Winning the 2016 IBC Hackfest
Itay Kinnrot
The IBC Hackfest is a hackathon in which over 100 talented developers, designers, and entrepreneurs have 36 hours to build out an innovative new concept that leverages partner technology. This year, Kaltura Front End R&D Group Leader Itay Kinnrot and his team took first place with their hack, Skipaclass.
It all started on a sunny Saturday morning in Amsterdam. I debated with myself over whether I should spend the day exploring more companies at the IBC show or check out the hackathon event. I finally decided to check out who was participating and see if there were any interesting ideas.
Most of them, it turned out, had come to the Hackfest well prepared with many ideas of their own. After speaking to a number of participants, I met and connected with Martijn Snelder (Creative Entrepreneur), Madli Uutma (Data Analyst) and Taavi Kivisik (Data Analyst). We started brainstorming to come up with what we hoped would be a winning idea.
At first, we thought about going for the sport challenge. (You can see the soccer ball in red on the brainstorm map!)
But after few more rounds of brainstorming, we decided to focus on the education section.

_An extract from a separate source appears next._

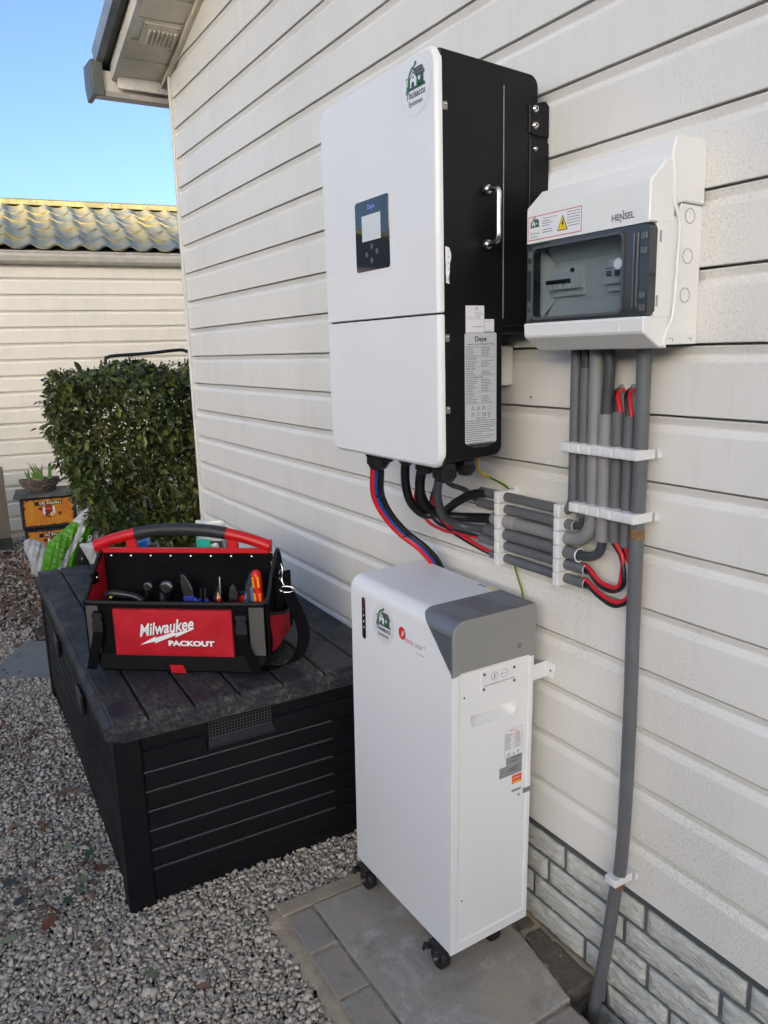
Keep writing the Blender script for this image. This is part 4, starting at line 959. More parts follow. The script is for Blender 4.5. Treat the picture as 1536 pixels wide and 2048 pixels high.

We wanted to think of a way to increase the number of students that will complete online courses. We thought that if we could give more data on how the average student reacts to specific parts of a video, we could make it more effective. If students had more transparency on the “hard” sections of the video, it might lower frustration. If staff could see where students were getting stuck, they could create more effective videos in the future.
Google, who was sponsoring the event, gave us access to the Vision API which enables mood detection from a human face, so we used that as our base. The algorithm is pretty simple—we capture the student’s face every 2 seconds and analyze their mood using the Vision API. Every time we detect that the mood has changed, that change is mapped to the associated point in the video. We are checking for both positive and negative mood shifts. In addition, if a student reverts back to a position in the video, we assume that the section of the video may have been difficult to understand and that data is noted as well. We collected the data to a FireBase real-time database, and presented the data in real-time below the video, tied to the timestamps of each event.
This data enables students to see which parts of the video are difficult to understand and may need more concentration, and which are fun and easier to watch. The lecturer is also able to see how students react to their lecture and maybe do better for the next time.
We believe this analysis will help students to (skip an in-person class and) learn a lot more and be more engaged using online courses.